Bible Way celebrates 37 years, remembers founding pastor
By LYNETTE SOWELL
Cove Leader-Press
Sunday afternoon was the culmination of days of remembrance at Bible Way Missionary Baptist Church in Copperas Cove
What was originally scheduled as a time to celebrate the church’s 37 years in Copperas Cove on Sunday also included a “homegoing” service on Friday morning for Bible Way’s founding pastor, the Rev. S.D. McMullen, who passed away on October 7. Members of the church also gathered on Thursday evening for a time of visitation with the family as they all remembered and shared stories about Rev. McMullen.

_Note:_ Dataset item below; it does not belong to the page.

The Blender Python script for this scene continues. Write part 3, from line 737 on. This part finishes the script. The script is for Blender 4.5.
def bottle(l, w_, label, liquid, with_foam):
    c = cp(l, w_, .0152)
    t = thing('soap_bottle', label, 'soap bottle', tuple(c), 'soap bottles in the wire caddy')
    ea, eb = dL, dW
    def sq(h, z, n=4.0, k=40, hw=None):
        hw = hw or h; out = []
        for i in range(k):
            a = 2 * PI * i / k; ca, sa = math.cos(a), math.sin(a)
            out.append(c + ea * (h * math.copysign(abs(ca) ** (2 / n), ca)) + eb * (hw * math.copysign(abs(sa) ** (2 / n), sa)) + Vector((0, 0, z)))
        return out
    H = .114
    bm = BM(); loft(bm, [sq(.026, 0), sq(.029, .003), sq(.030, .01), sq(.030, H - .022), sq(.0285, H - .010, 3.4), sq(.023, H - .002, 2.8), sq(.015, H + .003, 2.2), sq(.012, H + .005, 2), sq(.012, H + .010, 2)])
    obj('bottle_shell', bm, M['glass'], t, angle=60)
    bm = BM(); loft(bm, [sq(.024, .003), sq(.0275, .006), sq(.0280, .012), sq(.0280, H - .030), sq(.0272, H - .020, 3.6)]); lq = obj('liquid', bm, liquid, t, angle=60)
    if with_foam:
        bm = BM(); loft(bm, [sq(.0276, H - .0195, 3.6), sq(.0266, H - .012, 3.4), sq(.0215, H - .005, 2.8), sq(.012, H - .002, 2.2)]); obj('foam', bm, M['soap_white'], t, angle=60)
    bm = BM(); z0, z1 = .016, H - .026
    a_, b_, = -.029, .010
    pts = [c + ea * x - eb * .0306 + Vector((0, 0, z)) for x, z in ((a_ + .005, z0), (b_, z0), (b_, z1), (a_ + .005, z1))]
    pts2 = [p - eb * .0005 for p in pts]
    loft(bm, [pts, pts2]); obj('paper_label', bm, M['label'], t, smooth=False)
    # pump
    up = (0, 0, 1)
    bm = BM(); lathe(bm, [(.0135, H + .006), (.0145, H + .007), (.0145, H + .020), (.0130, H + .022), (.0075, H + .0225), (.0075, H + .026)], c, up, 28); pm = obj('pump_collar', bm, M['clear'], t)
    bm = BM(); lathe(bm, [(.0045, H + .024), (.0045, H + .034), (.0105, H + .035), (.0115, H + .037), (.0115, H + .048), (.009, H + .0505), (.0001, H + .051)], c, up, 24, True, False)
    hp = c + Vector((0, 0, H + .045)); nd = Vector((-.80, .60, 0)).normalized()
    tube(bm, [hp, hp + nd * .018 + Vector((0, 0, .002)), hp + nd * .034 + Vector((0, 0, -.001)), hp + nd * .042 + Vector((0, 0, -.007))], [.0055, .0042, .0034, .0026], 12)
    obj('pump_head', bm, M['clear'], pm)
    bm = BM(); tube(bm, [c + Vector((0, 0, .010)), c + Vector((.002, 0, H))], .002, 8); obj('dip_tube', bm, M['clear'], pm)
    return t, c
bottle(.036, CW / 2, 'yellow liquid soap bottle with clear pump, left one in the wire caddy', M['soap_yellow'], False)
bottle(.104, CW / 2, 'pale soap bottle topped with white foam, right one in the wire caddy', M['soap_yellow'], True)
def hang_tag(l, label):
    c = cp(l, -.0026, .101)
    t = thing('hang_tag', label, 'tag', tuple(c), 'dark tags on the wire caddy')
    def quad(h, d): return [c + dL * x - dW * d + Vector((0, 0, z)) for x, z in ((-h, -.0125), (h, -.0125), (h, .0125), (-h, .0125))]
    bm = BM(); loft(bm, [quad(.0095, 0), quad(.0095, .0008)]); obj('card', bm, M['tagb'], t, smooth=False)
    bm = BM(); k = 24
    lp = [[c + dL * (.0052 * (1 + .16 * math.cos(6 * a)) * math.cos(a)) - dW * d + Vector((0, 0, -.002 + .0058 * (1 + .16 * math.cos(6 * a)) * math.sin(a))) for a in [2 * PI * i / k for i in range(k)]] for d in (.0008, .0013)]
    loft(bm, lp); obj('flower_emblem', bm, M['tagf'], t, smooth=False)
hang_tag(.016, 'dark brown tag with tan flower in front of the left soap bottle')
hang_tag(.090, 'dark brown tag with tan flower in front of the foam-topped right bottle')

After McMullen’s memorial on Friday morning, he was buried with full military honors at the Central Texas State Veterans Cemetery. For Friday’s service, the ladies of the church were asked to wear white with a blue corsage in honor of McMullen.
At the moment, Rev. Will Jackson is serving as leader at the church where he has been a member since 1984, for most of the church’s 37 years.
Jackson spoke about some of the legacy that McMullen has left behind, not just for the church, but the Copperas Cove community.
“Like I told them on Sunday, we’re going to love the lord, love the church, and love the people. With time and moving forward, we’re going to make sure all of three those are true, and then everything else will take care of everything else.”
Included in McMullen’s legacy is the unity walk for the entire community held annually on Martin Luther King Jr.’s birthday for the past 19 years, an event which McMullen both founded and organized.
In conjunction with the Unity Walk, the church also awards four $1,000 scholarships to local high school seniors from Copperas Cove to Temple.
Also within the church, Jackson said they will keep on with their areas of ministries beyond the walls to include its jail ministry at Bell County Youth Services in Killeen, prison ministry at the Woodman Unit in Gatesville. The church is also supporting three missions in Belize, South America.
Closer to home, the church continues its active ministry to the youth, with McMullen saying they want the church to be purposely inter-generational, something that McMullen strived for.
A native of Mississippi, Pastor McMullen became an ordained deacon while serving in the military in Germany and accepted the call to preach after moving to Copperas Cove. According to his obituary, McMullen preached his first sermon on Sept. 3, 1978 at Unity Missionary Baptist Church of Copperas Cove. He served as the pastor and founder of Bible Way Missionary Baptist Church since it first opened its doors on Jan. 21, 1980.
McMullen was a past president of the Bell County Ministerial Alliance of Killeen/Copperas Cove; board member of the Evangelical, Home Mission and the Foreign Mission Boards of the Missionary Baptist General Convention of Texas; past chairman of the Evangelical Board of the Good Hope Western District Association of Waco. He also served as a negotiation/social worker for the Texas Department of Corrections, and formerly taught at Ellison High School, the American Preparatory Institute, as well as the external education division of the Fort Worth Theological Seminary.
He leaves behind his wife, Anne L. Polk McMullen, and a son, Shawn DeMeras McMullen, three grandchildren, three sisters, and numerous nieces and nephews.
McMullen had earned associate, two bachelor’s degrees, a Master of Divinity degree from Fort Worth Theological Seminary, and was a candidate for a Doctorate of Philosophy Degree in Theology/Divinity, also at the Fort Worth Theological Seminary.
Among the awards McMullen received was the key to the City of Copperas Cove, along with proclamations from President Obama and Governor Rick Perry in March 2015.